## YOUR GOAL
Lines containing the word "paint" need to be counted. Please reply with how many there are, and nothing else.

## DATA PROVIDED
____
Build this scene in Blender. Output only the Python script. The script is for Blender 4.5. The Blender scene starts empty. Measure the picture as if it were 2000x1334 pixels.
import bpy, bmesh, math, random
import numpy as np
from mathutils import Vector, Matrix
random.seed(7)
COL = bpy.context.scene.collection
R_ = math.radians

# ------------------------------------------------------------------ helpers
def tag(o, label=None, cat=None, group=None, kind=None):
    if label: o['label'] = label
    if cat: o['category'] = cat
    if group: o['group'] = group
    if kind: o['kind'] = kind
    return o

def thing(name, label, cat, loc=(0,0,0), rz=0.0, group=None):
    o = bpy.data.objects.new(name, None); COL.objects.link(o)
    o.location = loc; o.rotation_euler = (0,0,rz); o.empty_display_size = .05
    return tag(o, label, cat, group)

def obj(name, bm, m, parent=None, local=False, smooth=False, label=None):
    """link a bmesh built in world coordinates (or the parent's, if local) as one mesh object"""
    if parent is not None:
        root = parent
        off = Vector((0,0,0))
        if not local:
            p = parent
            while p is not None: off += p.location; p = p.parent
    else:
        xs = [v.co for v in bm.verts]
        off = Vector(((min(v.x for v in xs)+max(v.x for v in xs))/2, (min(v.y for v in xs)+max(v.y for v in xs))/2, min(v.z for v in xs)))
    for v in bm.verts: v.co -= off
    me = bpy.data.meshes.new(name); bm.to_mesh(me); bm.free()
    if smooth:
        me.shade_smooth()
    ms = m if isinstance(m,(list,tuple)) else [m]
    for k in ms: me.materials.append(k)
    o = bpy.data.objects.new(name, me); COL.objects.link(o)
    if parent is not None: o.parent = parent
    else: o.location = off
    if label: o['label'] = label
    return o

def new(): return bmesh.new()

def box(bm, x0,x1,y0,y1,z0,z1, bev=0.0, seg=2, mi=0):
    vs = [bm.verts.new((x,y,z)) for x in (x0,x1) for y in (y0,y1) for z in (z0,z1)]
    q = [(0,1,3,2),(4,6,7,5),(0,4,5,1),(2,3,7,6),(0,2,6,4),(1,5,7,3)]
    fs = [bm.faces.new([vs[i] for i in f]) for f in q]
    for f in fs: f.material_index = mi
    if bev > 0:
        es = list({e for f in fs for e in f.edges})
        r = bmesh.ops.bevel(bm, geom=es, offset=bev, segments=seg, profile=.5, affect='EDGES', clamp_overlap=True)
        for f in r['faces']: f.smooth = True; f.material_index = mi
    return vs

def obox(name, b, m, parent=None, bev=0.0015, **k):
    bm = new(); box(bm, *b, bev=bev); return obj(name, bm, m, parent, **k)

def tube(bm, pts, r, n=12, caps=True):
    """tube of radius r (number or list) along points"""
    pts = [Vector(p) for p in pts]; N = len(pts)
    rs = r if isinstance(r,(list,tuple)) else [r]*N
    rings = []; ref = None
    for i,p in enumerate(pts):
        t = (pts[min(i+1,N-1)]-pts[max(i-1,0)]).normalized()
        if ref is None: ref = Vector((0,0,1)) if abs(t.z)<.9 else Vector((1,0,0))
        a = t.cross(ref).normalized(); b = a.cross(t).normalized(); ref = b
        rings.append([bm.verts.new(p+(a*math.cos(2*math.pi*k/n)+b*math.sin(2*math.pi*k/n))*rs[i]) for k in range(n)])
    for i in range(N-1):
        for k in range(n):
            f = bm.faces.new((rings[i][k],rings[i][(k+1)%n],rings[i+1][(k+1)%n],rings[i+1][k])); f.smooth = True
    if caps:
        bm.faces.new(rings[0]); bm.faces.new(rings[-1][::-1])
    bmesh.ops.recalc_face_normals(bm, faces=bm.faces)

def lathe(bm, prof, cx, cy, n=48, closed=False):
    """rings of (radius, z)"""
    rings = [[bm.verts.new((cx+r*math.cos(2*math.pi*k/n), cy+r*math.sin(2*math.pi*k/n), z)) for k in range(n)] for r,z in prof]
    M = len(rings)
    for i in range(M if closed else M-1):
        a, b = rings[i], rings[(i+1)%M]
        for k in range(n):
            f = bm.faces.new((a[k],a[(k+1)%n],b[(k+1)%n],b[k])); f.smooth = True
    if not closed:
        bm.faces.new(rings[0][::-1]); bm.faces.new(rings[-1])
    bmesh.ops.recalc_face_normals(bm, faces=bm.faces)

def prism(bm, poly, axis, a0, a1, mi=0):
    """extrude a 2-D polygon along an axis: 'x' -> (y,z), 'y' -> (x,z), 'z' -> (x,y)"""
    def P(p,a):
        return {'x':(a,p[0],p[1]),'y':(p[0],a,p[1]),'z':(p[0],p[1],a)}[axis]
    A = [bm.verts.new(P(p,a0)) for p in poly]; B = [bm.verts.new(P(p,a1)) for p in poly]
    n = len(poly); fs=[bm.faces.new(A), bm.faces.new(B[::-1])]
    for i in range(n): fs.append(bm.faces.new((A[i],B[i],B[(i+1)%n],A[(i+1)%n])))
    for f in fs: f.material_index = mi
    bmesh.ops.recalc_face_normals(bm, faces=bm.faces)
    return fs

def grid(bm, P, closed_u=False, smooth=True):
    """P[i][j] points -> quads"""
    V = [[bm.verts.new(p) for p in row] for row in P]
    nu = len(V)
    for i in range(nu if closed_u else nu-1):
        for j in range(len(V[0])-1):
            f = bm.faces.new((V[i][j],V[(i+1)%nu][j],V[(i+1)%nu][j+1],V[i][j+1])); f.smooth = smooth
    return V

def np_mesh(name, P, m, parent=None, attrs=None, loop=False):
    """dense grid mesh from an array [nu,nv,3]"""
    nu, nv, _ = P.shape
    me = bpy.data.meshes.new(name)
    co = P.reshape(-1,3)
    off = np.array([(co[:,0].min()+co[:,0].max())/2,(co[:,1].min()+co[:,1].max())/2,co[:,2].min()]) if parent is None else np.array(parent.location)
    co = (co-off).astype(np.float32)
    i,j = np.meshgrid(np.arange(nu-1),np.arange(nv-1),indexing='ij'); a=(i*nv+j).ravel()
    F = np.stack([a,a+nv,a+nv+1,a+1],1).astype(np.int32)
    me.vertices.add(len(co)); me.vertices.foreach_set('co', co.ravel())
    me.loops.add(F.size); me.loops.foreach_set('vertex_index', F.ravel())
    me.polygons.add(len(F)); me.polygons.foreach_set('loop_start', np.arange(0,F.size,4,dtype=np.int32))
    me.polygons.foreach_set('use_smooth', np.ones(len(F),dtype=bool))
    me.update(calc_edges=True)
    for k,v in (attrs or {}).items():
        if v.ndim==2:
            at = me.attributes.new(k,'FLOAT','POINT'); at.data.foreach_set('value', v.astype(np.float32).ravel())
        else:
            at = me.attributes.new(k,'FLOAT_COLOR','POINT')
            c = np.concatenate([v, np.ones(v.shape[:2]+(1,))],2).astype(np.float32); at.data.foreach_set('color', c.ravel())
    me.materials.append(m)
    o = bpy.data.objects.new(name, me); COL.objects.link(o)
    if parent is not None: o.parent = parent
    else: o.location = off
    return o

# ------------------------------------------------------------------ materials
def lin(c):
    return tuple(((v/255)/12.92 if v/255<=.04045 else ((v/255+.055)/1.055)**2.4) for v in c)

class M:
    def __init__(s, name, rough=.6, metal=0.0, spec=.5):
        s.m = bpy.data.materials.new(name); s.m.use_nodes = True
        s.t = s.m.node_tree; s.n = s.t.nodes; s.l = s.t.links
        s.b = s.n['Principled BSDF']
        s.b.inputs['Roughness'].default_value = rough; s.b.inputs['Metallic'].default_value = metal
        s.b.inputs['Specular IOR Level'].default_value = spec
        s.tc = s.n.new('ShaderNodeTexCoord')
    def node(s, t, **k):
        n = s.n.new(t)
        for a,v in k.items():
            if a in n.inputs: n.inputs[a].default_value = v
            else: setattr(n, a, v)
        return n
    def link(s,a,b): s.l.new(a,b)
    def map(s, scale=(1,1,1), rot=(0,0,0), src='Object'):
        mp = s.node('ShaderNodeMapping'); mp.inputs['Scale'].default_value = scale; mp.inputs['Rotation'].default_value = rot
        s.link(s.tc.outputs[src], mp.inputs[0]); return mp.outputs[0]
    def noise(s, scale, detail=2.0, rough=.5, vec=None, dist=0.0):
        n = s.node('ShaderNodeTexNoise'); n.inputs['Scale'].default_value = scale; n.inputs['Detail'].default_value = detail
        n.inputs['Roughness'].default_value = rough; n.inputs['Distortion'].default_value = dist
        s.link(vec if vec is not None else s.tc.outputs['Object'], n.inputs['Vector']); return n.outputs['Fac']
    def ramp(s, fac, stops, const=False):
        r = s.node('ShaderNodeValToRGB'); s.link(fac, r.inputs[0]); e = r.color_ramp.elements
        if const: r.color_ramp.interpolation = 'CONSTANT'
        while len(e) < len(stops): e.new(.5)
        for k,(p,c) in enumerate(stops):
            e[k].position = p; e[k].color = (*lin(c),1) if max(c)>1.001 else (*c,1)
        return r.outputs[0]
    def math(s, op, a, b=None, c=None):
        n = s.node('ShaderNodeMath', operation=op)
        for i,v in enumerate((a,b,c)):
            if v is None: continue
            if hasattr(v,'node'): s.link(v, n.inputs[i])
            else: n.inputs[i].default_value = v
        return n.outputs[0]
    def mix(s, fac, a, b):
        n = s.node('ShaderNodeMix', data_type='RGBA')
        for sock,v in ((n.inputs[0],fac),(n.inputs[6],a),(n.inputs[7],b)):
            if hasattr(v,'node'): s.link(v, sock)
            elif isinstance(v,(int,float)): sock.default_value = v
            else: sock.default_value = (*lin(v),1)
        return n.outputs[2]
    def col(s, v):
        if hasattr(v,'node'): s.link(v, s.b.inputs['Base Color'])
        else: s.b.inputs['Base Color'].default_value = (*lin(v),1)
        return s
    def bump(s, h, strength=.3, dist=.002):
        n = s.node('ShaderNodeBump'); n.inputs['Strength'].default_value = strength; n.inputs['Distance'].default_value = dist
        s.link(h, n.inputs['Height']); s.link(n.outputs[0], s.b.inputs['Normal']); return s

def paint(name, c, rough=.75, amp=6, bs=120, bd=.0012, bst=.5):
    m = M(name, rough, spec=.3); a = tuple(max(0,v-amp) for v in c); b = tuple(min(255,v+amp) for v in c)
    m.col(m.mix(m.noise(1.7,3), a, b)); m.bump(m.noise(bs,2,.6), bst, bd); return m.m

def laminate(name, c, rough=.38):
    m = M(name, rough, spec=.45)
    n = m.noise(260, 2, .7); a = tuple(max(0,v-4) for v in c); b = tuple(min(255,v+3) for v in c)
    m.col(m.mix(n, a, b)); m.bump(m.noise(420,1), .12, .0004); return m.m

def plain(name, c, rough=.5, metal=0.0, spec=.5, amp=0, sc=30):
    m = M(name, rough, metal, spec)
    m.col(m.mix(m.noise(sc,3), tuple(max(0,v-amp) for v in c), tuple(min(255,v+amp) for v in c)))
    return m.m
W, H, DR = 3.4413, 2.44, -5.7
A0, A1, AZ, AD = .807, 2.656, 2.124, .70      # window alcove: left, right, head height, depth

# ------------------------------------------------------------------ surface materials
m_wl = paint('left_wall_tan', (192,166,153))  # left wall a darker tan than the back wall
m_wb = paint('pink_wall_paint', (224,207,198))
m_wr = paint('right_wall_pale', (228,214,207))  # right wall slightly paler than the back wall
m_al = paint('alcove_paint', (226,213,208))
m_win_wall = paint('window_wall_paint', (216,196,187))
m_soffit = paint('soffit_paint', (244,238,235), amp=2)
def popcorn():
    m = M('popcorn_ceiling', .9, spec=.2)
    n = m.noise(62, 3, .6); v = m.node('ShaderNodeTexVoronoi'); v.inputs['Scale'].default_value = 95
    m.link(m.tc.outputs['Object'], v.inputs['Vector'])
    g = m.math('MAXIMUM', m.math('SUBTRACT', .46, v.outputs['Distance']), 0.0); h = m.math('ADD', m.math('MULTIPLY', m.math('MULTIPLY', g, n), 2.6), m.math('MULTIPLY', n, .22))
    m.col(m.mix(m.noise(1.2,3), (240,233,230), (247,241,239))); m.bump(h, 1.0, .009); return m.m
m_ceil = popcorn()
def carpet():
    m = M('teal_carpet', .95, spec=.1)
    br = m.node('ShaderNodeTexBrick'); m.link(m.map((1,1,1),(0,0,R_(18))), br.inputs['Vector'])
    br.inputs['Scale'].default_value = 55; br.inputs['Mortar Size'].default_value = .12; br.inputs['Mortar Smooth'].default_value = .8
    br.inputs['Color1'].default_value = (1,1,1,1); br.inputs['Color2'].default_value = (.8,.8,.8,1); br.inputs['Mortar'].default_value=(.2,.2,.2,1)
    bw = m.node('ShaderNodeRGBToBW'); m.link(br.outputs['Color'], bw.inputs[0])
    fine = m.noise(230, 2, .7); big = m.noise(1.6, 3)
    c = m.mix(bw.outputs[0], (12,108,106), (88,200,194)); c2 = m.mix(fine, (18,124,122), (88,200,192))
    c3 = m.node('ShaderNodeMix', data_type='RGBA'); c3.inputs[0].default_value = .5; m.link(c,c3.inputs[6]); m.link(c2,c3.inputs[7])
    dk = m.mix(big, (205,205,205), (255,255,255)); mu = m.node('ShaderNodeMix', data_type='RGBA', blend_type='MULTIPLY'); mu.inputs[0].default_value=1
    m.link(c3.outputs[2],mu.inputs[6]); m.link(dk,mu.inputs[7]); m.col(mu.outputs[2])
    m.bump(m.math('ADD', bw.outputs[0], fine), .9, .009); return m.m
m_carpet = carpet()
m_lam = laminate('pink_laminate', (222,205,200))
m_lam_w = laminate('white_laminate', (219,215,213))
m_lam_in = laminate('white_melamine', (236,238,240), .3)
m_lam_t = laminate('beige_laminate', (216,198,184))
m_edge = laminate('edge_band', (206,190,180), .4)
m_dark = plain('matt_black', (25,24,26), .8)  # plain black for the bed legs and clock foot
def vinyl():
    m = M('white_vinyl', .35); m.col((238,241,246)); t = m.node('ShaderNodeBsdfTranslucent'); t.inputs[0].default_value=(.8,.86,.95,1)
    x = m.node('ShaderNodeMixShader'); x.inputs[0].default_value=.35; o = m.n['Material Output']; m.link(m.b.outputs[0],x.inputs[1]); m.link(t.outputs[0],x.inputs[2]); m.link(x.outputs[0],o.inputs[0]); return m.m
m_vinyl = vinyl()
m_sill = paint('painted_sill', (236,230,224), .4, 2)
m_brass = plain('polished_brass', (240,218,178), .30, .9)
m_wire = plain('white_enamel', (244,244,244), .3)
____
## WORKED SOLUTION
8